At the end of the day, all the above are distractive to those of us that have chosen not to dwell in the pit of failure and grope helplessly in despair and frustration. Live’s best treasures lie aplenty in the ‘dark unfathomed caves’, so, we shall not curse the dark places.

The entire world recognizes Nigeria’s potentials to become one of the greatest sports nations on earth, if only the country did the right things. After the debacle of Qatar, that’s where the country should be heading to, converting the ‘failures’ into lessons and stepping stone, thinking new ways going forward, looking out for new ideas and fresh faces.

In this quest, one mistake that must not be made again is to discountenance the twin ‘towers’ of History and Experience.

Nigeria has a very rich history of foundational football administration and grassroots football development from which football administrators, after the new elections into the board of the NFF in September 2022, can drink lavishly.

In doing so, they will avoid the mistakes and pitfalls of the past and chart a new path.

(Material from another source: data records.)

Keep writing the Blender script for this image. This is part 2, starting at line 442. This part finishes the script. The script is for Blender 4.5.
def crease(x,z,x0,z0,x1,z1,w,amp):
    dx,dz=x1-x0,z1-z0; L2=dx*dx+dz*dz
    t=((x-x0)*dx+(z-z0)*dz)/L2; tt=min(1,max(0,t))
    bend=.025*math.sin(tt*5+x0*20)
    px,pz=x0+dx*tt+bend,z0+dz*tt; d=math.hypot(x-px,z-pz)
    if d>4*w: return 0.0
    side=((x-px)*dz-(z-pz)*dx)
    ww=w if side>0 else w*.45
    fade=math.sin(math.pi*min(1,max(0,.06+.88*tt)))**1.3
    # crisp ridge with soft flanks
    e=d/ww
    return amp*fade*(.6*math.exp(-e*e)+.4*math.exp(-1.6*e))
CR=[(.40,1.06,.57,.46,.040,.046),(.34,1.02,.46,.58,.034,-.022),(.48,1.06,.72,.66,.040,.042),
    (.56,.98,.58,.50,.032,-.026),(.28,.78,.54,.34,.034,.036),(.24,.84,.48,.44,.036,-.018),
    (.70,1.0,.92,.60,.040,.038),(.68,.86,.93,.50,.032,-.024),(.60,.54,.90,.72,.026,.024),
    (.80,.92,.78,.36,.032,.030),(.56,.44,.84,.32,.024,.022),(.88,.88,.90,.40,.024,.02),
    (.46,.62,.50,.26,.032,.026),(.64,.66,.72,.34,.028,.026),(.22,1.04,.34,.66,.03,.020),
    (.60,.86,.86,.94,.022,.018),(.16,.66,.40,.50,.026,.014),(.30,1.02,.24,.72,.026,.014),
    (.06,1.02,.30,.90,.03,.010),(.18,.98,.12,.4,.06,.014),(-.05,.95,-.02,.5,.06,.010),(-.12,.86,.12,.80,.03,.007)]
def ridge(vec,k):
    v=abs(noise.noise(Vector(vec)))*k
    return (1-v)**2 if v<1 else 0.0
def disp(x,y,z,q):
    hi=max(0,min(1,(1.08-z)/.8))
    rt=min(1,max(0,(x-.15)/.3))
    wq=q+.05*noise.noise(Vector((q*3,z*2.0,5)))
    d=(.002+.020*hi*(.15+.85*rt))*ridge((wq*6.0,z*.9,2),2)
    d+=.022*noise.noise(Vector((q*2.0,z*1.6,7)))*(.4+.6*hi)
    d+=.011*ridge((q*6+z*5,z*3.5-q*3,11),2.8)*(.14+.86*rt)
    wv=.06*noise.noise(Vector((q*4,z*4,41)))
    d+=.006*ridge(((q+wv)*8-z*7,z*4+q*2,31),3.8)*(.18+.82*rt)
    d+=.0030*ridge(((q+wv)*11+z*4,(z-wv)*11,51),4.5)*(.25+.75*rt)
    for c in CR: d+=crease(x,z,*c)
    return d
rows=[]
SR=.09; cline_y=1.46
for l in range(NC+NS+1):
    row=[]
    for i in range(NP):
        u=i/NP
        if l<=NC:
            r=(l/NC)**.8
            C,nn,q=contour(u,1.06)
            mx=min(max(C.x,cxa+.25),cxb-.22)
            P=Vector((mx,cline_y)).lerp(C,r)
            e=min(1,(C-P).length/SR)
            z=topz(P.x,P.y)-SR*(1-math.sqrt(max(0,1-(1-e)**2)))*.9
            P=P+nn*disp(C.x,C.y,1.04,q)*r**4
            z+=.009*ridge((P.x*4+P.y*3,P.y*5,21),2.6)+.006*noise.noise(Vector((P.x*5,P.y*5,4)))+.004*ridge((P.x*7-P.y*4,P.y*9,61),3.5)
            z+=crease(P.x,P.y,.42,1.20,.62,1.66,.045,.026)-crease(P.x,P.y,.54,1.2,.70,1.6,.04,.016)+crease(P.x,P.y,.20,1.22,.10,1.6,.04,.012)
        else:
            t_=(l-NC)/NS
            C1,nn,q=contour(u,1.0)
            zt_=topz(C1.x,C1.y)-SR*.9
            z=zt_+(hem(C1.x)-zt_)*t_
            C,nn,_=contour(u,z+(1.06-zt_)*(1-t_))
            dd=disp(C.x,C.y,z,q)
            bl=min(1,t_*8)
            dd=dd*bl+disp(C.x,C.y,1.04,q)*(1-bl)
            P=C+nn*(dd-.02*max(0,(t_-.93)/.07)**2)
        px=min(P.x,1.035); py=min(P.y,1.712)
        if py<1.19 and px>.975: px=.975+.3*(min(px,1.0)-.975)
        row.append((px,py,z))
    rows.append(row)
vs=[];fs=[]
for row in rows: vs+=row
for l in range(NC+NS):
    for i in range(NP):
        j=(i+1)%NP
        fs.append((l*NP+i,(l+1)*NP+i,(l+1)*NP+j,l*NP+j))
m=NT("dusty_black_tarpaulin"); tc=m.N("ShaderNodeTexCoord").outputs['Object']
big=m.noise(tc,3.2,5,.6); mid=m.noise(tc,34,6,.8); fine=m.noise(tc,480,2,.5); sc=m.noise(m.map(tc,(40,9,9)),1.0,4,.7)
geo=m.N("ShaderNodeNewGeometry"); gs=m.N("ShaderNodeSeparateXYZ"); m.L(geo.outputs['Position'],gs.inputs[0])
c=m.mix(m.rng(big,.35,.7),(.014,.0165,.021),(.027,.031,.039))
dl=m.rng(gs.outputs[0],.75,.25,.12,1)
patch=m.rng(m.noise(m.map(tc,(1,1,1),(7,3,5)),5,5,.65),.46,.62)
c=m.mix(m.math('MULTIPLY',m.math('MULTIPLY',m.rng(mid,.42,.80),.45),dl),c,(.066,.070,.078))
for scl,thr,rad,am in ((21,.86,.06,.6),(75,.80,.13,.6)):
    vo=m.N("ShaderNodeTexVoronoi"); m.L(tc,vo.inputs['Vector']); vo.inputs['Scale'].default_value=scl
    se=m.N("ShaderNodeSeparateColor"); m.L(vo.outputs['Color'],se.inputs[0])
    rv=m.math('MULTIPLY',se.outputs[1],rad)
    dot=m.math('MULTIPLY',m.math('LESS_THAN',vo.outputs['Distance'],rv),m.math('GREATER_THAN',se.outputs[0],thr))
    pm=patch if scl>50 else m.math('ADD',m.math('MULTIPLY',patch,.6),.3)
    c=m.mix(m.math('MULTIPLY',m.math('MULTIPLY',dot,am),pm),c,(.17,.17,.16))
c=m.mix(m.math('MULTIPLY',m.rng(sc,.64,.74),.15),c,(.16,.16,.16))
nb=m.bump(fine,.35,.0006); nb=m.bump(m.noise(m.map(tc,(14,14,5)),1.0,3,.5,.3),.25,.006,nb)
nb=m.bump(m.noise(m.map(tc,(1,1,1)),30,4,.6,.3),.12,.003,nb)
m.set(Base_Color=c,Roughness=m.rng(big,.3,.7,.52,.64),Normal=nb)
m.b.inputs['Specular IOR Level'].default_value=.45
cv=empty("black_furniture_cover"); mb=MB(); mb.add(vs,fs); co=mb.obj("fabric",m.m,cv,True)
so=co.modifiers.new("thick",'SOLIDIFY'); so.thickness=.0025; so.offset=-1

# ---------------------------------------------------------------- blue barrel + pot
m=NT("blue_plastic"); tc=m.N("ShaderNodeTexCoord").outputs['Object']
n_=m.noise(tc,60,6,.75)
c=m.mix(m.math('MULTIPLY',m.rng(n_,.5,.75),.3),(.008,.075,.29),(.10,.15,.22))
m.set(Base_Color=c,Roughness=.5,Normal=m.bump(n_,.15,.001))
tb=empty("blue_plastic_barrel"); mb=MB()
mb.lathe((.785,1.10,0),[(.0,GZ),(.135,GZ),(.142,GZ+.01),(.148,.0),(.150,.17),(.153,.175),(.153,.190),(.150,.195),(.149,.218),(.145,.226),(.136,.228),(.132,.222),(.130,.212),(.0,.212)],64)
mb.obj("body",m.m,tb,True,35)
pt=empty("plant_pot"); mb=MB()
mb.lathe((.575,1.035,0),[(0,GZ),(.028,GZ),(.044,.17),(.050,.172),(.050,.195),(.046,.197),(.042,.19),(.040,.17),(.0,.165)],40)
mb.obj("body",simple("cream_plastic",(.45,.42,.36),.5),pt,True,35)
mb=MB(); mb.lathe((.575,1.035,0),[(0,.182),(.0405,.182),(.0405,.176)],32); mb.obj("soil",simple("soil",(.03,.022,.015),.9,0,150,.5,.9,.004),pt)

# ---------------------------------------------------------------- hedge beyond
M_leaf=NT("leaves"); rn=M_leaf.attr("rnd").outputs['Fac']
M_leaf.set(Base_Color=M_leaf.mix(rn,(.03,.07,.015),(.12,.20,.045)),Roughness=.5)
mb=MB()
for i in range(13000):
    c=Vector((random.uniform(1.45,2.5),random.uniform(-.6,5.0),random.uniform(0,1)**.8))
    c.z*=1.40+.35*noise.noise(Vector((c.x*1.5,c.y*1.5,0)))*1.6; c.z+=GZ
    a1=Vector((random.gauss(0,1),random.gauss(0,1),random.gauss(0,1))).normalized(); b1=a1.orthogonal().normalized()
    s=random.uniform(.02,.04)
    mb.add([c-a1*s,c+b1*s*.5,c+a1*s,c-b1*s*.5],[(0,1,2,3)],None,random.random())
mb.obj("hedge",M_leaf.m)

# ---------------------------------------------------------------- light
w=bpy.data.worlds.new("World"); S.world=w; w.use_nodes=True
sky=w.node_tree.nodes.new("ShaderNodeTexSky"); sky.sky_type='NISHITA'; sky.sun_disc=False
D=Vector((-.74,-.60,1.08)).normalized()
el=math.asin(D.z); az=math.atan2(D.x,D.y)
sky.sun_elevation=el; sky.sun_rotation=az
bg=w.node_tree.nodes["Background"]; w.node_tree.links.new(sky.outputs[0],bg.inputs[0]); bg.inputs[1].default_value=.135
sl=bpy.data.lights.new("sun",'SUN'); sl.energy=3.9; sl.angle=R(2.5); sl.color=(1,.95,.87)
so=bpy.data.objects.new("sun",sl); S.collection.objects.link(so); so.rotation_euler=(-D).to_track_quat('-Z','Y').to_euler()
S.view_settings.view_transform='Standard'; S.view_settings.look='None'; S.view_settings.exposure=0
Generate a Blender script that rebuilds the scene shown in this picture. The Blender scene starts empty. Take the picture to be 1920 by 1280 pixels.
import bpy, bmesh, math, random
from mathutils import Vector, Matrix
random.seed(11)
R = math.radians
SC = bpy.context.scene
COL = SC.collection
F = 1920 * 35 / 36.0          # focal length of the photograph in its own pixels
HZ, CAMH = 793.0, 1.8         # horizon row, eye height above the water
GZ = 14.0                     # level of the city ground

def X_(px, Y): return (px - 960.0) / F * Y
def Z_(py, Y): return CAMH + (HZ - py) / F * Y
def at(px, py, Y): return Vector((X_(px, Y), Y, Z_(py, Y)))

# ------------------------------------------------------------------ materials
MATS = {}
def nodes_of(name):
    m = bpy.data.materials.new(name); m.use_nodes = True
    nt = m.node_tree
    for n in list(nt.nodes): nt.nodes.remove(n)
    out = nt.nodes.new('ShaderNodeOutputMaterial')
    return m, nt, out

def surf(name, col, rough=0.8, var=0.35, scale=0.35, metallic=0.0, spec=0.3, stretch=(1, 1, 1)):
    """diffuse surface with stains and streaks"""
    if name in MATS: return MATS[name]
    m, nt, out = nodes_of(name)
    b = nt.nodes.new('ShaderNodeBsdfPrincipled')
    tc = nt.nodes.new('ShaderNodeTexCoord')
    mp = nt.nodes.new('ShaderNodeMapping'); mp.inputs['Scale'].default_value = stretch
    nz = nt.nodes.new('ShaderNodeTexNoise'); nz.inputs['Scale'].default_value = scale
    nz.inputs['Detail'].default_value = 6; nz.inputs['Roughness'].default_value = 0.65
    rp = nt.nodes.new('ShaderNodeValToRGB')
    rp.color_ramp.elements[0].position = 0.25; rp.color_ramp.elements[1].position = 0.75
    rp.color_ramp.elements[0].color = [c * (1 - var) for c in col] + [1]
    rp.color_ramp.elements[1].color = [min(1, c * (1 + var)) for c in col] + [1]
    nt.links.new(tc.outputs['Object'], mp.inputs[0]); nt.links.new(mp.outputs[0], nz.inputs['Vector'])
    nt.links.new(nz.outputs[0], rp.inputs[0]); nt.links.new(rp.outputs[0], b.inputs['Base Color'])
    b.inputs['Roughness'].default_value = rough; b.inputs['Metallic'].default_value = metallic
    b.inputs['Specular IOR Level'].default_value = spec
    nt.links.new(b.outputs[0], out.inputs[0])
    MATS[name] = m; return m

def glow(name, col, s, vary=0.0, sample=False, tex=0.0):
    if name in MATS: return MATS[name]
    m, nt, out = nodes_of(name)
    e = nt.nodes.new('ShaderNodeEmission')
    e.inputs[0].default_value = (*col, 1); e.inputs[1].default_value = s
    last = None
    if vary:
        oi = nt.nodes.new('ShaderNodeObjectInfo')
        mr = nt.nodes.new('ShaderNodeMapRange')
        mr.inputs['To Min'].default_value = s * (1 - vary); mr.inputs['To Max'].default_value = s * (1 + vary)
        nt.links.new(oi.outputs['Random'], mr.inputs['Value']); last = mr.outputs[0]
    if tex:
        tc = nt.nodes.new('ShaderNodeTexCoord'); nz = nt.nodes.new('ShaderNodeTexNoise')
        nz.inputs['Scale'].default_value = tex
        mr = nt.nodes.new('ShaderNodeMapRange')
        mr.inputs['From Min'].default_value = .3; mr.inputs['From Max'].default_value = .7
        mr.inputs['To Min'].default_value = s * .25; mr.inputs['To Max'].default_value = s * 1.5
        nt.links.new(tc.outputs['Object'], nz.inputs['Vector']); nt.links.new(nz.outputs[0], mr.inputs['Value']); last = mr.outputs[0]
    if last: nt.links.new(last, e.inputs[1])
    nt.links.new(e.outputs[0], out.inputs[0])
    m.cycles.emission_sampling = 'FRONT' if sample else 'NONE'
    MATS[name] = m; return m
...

Experiences, positive and negative, become valuable weapons to have in navigating the minefields of the complex world of football. Those experiences cannot be bought in the marketplace. They are not taught also in the classrooms of Harvard or FIFA. There are still a few persons in Nigeria imbibed with that rich past, neglected and wasting, that can be of help in the process of charting that new path.

Finally, the world is a different planet from what it was even 20 years ago. Nigeria is now full of young, vibrant, smart, innovative and creative thinkers that can envision how to lift Nigerian sports above the present plateau where the country has remained for almost three decades, and threatening to go southwards. The country must identify and find them, create the opportunity for their participation in the process of change, and add them to the new ‘mix’ that will not be distracted or deterred by the fear or the pain of past failures, but challenge them to become the candles that can expose the treasures in the present ‘darkness’.

Nigeria has a few months to think through a new future, and then act. Qatar 2022 is, but should not be, a distraction.

The country must rise above it, now, take useful lessons from it, and from the debris, start to make courageous, hard, painful but correct choices without which the present opportunity will be lost.

Without doubt, it is a daunting task and a great challenge. Football has the power to rise from the debris of Qatar 2022 debacle to become a model of change for the whole country.